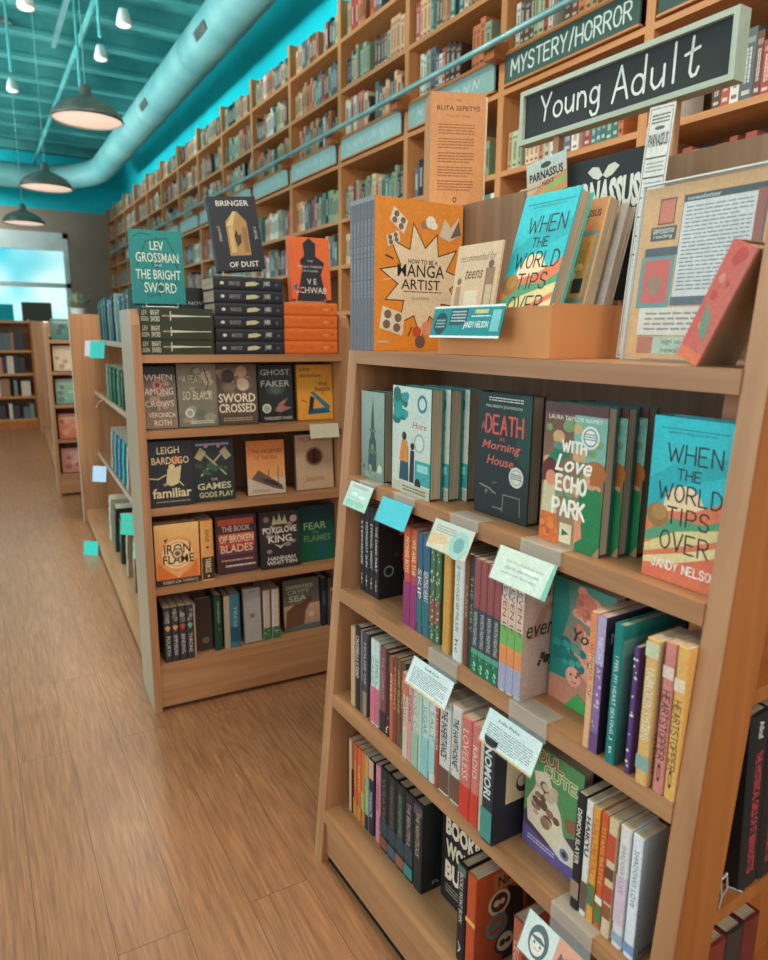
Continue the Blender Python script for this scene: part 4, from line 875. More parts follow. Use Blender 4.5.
for q, c in enumerate([(222, 206, 176), (90, 80, 70), (216, 196, 150), (150, 110, 80)]):
    ab = Art(.2, .0195); ab.blobs(14, [mixc(c, (30, 30, 30), .6), mixc(c, (230, 220, 200), .5)], q, .02, .05)
    book(M @ T(.134, .0235 + q * .0203, .0034) @ RZ(180), 'collection paperback in the tan slipcase, %s from its printed side' % ORD[q + 1], t=.0195, w=.125, h=.24, col=c, spine=ab, hard=False, group='paperbacks inside the tan slipcase')
# cardboard display box with turquoise flyer
bx_ = thing('cardboard_display_box', NF @ T(.318, .108, z), 'open cardboard display box holding teen picks on top of the case', 'box')
L, Wd, Hb = .293, .175, .082
m = MB().box(0, 0, 0, L, .004, Hb).box(0, Wd - .004, 0, L, Wd, Hb).box(0, .004, 0, .004, Wd - .004, Hb).box(.004, .004, 0, L - .004, Wd - .004, .004); part('carton', m, CARD, bx_)
part('carton_end', MB().box(L - .004, .004, 0, L, Wd - .004, Hb + .004), CARD, bx_, 'brighter orange carton end')
fl = Art(.205, .058); fl.rect(0, 0, 1, 1, (28, 134, 138)); fl.rect(0, 0, 1, .07, (226, 232, 226)); fl.rect(0, .93, 1, 1, (214, 226, 222)); fl.circ(.14, .45, .1, (44, 66, 74)); fl.lines(.07, .21, .3, .6, 3, (140, 170, 172), .5, 5); fl.rect(.27, .4, .52, .9, (52, 74, 84)); fl.lines(.29, .5, .48, .86, 4, (170, 190, 190), .5, 3); fl.rect(.62, .74, .8, .86, (196, 184, 130)); fl.text('JANDY NELSON', .66, .38, .34, .26, (214, 226, 222), .02); fl.rect(.86, .2, .97, .84, (120, 190, 190)); fl.lines(.58, .84, .62, .7, 1, (200, 220, 220), .5, 3)
m = MB().box(0, -.0008, 0, .205, 0, .058, (28, 134, 138)); fl.apply(m, (0, -.0008, 0), (1, 0, 0), (0, 0, 1), base=.0002)
o = m.build('author_flyer', PAPER, None, NF @ T(.322, .083, 1.334) @ RZ(-2) @ RX(-14)); tag(o, 'long turquoise author flyer clipped to front of the cardboard box', 'flyer')
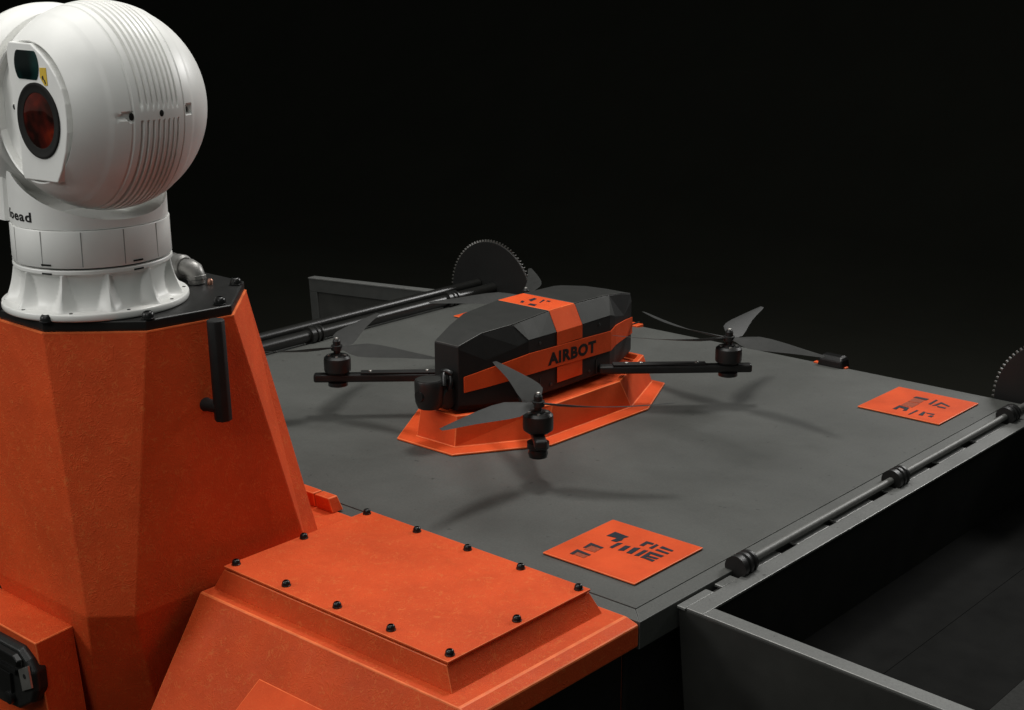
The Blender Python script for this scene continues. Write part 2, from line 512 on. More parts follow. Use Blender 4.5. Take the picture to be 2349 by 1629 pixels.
mk('housing_screw', bm, M_black_gloss, lamp, smooth=R(40))
tabq = [(-.740, -.0935), (-.7105, -.0775), (-.7055, -.114), (-.7335, -.1285)]
bm = B(); rings(bm, [[(x, -.6135, z) for x, z in tabq], [(x, -.6175, z) for x, z in tabq]])
mk('steel_tab', bm, M_steel, lamp, .0006)
bm = B(); lathe(bm, [(.0042, -.6180), (.0042, -.6174)], (-.7225, 0, -.099), 'y', 16)
mk('tab_hole', bm, M_gap, lamp)

# ---- side trays, hinge rods, knuckles, toothed discs
def mirror(bm, side):
    if side < 0:
        for v in bm.verts: v.co.x = 2 * XC - v.co.x
    return bm


def tray(side, tilt):
    """open tray hung on the hinge line x=0 (mirrored about the deck centre when side is -1)"""
    rot = Matrix.Rotation(R(tilt), 4, 'Y')
    def done(name, bm, m, par, bev=.0012):
        piv = Vector((0.004, 0, -.012))
        for v in bm.verts: v.co = rot @ (v.co - piv) + piv
        return mk(name, mirror(bm, side), m, par, bev)
    bm = B()
    box(bm, .009, .0475, .126, 1.429, -.19, -.0135)
    t = done('side_tray', bm, M_tray, car)
    # rims, notched along the hinge
    def rim_x(x0, x1, ya, yb, par):
        bm = B(); box(bm, x0, x1, ya, yb, -.0132, -.0085)
        return done('tray_rim', bm, M_rim, par, .0009)
    rim_x(.018, .0495, .098, 1.452, t)
    cuts = [(.095, .175), (.20, .245), (.296, .38), (.43, .54), (.565, .70), (.76, .785), (.83, .93), (.97, 1.09), (1.14, 1.29), (1.345, 1.452)]
    for a, b_ in cuts: rim_x(.0022, .0177, a, b_, t)
    bm = B(); box(bm, .0498, .80, .098, .128, -.0132, -.0085)
    done('tray_rim', bm, M_rim, t, .0009)
    bm = B(); box(bm, .0498, .80, 1.422, 1.452, -.0132, -.0085)
    done('tray_rim', bm, M_rim, t, .0009)
    bm = B(); hexa(bm, [(.03, .115, -.30), (.80, .115, -.30), (.80, .125, -.30), (.03, .125, -.30),
                        (.003, .0975, -.0135), (.80, .0975, -.0135), (.80, .125, -.0135), (.003, .125, -.0135)])
    done('tray_wall', bm, M_tray_out, t)
    bm = B(); box(bm, .0485, .80, 1.43, 1.45, -.30, -.0135)
    done('tray_wall', bm, M_tray_out, t)
    if side < 0:   # bands of the end wall seen from inside
        bm = B(); box(bm, .05, .80, 1.424, 1.4295, -.055, -.0136)
        done('wall_band', bm, M_shell_grey, t)
        bm = B(); box(bm, .765, .80, 1.424, 1.4295, -.30, -.0555)
        done('wall_band', bm, M_shell_grey, t)
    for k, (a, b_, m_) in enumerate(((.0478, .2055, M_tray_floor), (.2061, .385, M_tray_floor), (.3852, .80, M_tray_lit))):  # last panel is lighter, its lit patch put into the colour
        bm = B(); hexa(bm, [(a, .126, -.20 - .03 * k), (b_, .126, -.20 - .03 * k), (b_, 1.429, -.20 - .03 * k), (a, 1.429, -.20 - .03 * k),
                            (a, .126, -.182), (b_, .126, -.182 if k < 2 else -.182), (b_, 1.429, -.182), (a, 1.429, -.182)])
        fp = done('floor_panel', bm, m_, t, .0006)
    return t


tr = tray(1, 2.5)
tray(-1, 4.0)
# rivets on the right tray's floor
rb = None
for (x, y) in ((.27, .16), (.245, .235), (.33, .215), (.36, .235), (.30, .30), (.42, .31)):
    if rb is None:
        bm = B(); lathe(bm, [(.004, 0), (.0035, .002), (.0015, .003)], n=12)
        rb = local('rivet', bm, M_black_gloss, tr, (x, y, -.182 - x * .0437), smooth=R(40))
    else: put(rb, tr, (x, y, -.182 - x * .0437))


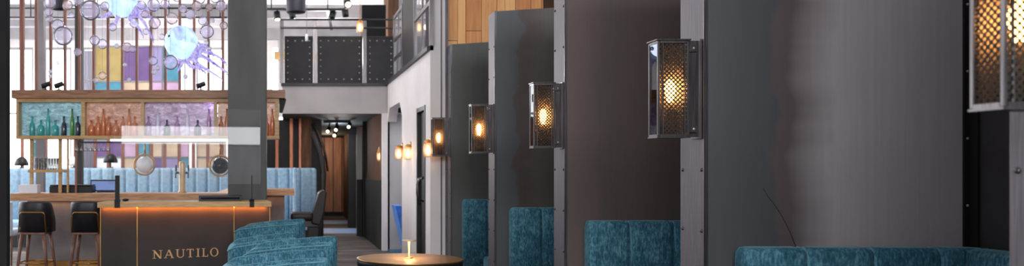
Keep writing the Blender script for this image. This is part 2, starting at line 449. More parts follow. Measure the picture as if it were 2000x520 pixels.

Directive
Restate the whole of the material word for word without the pictures.

Correct response
Continue the Blender Python script for this scene: part 4, from line 875. More parts follow. Use Blender 4.5.
for q, c in enumerate([(222, 206, 176), (90, 80, 70), (216, 196, 150), (150, 110, 80)]):
    ab = Art(.2, .0195); ab.blobs(14, [mixc(c, (30, 30, 30), .6), mixc(c, (230, 220, 200), .5)], q, .02, .05)
    book(M @ T(.134, .0235 + q * .0203, .0034) @ RZ(180), 'collection paperback in the tan slipcase, %s from its printed side' % ORD[q + 1], t=.0195, w=.125, h=.24, col=c, spine=ab, hard=False, group='paperbacks inside the tan slipcase')
# cardboard display box with turquoise flyer
bx_ = thing('cardboard_display_box', NF @ T(.318, .108, z), 'open cardboard display box holding teen picks on top of the case', 'box')
L, Wd, Hb = .293, .175, .082
m = MB().box(0, 0, 0, L, .004, Hb).box(0, Wd - .004, 0, L, Wd, Hb).box(0, .004, 0, .004, Wd - .004, Hb).box(.004, .004, 0, L - .004, Wd - .004, .004); part('carton', m, CARD, bx_)
part('carton_end', MB().box(L - .004, .004, 0, L, Wd - .004, Hb + .004), CARD, bx_, 'brighter orange carton end')
fl = Art(.205, .058); fl.rect(0, 0, 1, 1, (28, 134, 138)); fl.rect(0, 0, 1, .07, (226, 232, 226)); fl.rect(0, .93, 1, 1, (214, 226, 222)); fl.circ(.14, .45, .1, (44, 66, 74)); fl.lines(.07, .21, .3, .6, 3, (140, 170, 172), .5, 5); fl.rect(.27, .4, .52, .9, (52, 74, 84)); fl.lines(.29, .5, .48, .86, 4, (170, 190, 190), .5, 3); fl.rect(.62, .74, .8, .86, (196, 184, 130)); fl.text('JANDY NELSON', .66, .38, .34, .26, (214, 226, 222), .02); fl.rect(.86, .2, .97, .84, (120, 190, 190)); fl.lines(.58, .84, .62, .7, 1, (200, 220, 220), .5, 3)
m = MB().box(0, -.0008, 0, .205, 0, .058, (28, 134, 138)); fl.apply(m, (0, -.0008, 0), (1, 0, 0), (0, 0, 1), base=.0002)
o = m.build('author_flyer', PAPER, None, NF @ T(.322, .083, 1.334) @ RZ(-2) @ RX(-14)); tag(o, 'long turquoise author flyer clipped to front of the cardboard box', 'flyer')
The Blender Python script for this scene continues. Write part 2, from line 512 on. More parts follow. Use Blender 4.5. Take the picture to be 2349 by 1629 pixels.
mk('housing_screw', bm, M_black_gloss, lamp, smooth=R(40))
tabq = [(-.740, -.0935), (-.7105, -.0775), (-.7055, -.114), (-.7335, -.1285)]
bm = B(); rings(bm, [[(x, -.6135, z) for x, z in tabq], [(x, -.6175, z) for x, z in tabq]])
mk('steel_tab', bm, M_steel, lamp, .0006)
bm = B(); lathe(bm, [(.0042, -.6180), (.0042, -.6174)], (-.7225, 0, -.099), 'y', 16)
mk('tab_hole', bm, M_gap, lamp)

# ---- side trays, hinge rods, knuckles, toothed discs
def mirror(bm, side):
    if side < 0:
        for v in bm.verts: v.co.x = 2 * XC - v.co.x
    return bm


def tray(side, tilt):
    """open tray hung on the hinge line x=0 (mirrored about the deck centre when side is -1)"""
    rot = Matrix.Rotation(R(tilt), 4, 'Y')
    def done(name, bm, m, par, bev=.0012):
        piv = Vector((0.004, 0, -.012))
        for v in bm.verts: v.co = rot @ (v.co - piv) + piv
        return mk(name, mirror(bm, side), m, par, bev)
    bm = B()
    box(bm, .009, .0475, .126, 1.429, -.19, -.0135)
    t = done('side_tray', bm, M_tray, car)
    # rims, notched along the hinge
    def rim_x(x0, x1, ya, yb, par):
        bm = B(); box(bm, x0, x1, ya, yb, -.0132, -.0085)
        return done('tray_rim', bm, M_rim, par, .0009)
    rim_x(.018, .0495, .098, 1.452, t)
    cuts = [(.095, .175), (.20, .245), (.296, .38), (.43, .54), (.565, .70), (.76, .785), (.83, .93), (.97, 1.09), (1.14, 1.29), (1.345, 1.452)]
    for a, b_ in cuts: rim_x(.0022, .0177, a, b_, t)
    bm = B(); box(bm, .0498, .80, .098, .128, -.0132, -.0085)
    done('tray_rim', bm, M_rim, t, .0009)
    bm = B(); box(bm, .0498, .80, 1.422, 1.452, -.0132, -.0085)
    done('tray_rim', bm, M_rim, t, .0009)
    bm = B(); hexa(bm, [(.03, .115, -.30), (.80, .115, -.30), (.80, .125, -.30), (.03, .125, -.30),
                        (.003, .0975, -.0135), (.80, .0975, -.0135), (.80, .125, -.0135), (.003, .125, -.0135)])
    done('tray_wall', bm, M_tray_out, t)
    bm = B(); box(bm, .0485, .80, 1.43, 1.45, -.30, -.0135)
    done('tray_wall', bm, M_tray_out, t)
    if side < 0:   # bands of the end wall seen from inside
        bm = B(); box(bm, .05, .80, 1.424, 1.4295, -.055, -.0136)
        done('wall_band', bm, M_shell_grey, t)
        bm = B(); box(bm, .765, .80, 1.424, 1.4295, -.30, -.0555)
        done('wall_band', bm, M_shell_grey, t)
    for k, (a, b_, m_) in enumerate(((.0478, .2055, M_tray_floor), (.2061, .385, M_tray_floor), (.3852, .80, M_tray_lit))):  # last panel is lighter, its lit patch put into the colour
        bm = B(); hexa(bm, [(a, .126, -.20 - .03 * k), (b_, .126, -.20 - .03 * k), (b_, 1.429, -.20 - .03 * k), (a, 1.429, -.20 - .03 * k),
                            (a, .126, -.182), (b_, .126, -.182 if k < 2 else -.182), (b_, 1.429, -.182), (a, 1.429, -.182)])
        fp = done('floor_panel', bm, m_, t, .0006)
    return t


tr = tray(1, 2.5)
tray(-1, 4.0)
# rivets on the right tray's floor
rb = None
for (x, y) in ((.27, .16), (.245, .235), (.33, .215), (.36, .235), (.30, .30), (.42, .31)):
    if rb is None:
        bm = B(); lathe(bm, [(.004, 0), (.0035, .002), (.0015, .003)], n=12)
        rb = local('rivet', bm, M_black_gloss, tr, (x, y, -.182 - x * .0437), smooth=R(40))
    else: put(rb, tr, (x, y, -.182 - x * .0437))


Keep writing the Blender script for this image. This is part 2, starting at line 449. More parts follow. Measure the picture as if it were 2000x520 pixels.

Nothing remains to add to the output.